The state is failing when it comes to educating the youth in its juvenile justice system, according to a new study from the Youth Law Center, a San Francisco-based nonprofit.

The report, titled “Out of Sight, Out of Mind,” examined data from the 2018–19 to 2021–22 school year using information from the California Department of Education and from 10 county education offices that oversee court schools—which educate youth while they’re awaiting sentencing, committed to a juvenile facility, or on probation in a home placement.

The report found mixed results.

The good news: The number of students attending court schools dropped dramatically from nearly 20,000 in 2018–19 to 10,891 in the 2021–22 school year—a reflection of the overall drop of youth in the juvenile system, according to the report.

The bad news, however, the report found were high rates of chronic absenteeism, low high school graduation rates, and largely inaccurate or incomplete data.

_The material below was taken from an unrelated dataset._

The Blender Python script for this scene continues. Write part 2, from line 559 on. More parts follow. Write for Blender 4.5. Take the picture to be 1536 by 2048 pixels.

In the 2018–2019 school year, for example, the average rate of chronic absenteeism for court schools was 12.9 percent, rising to 16.8 percent in 2021–22.

Meanwhile, graduation rates remained largely unchanged across the three-year period—from 30 percent in 2018–19 to 31.8 percent in 2021–22. The statewide graduation rate, for comparison, averaged around 85 percent.

However, researchers said in the report that its data could be skewed due to the “transient” nature of the youth justice system.

Many in the system don’t attend court schools for longer than one month, and data doesn’t distinguish between the needs and outcomes of students who attend for a few weeks compared to those who attend for years.

As such, researchers recommended education officials design a method for distinguishing between long- and short-term students.

“A failure to design better metrics would be a disastrous choice on the part of California stakeholders to keep these students out of sight and out of mind,” they wrote in the report.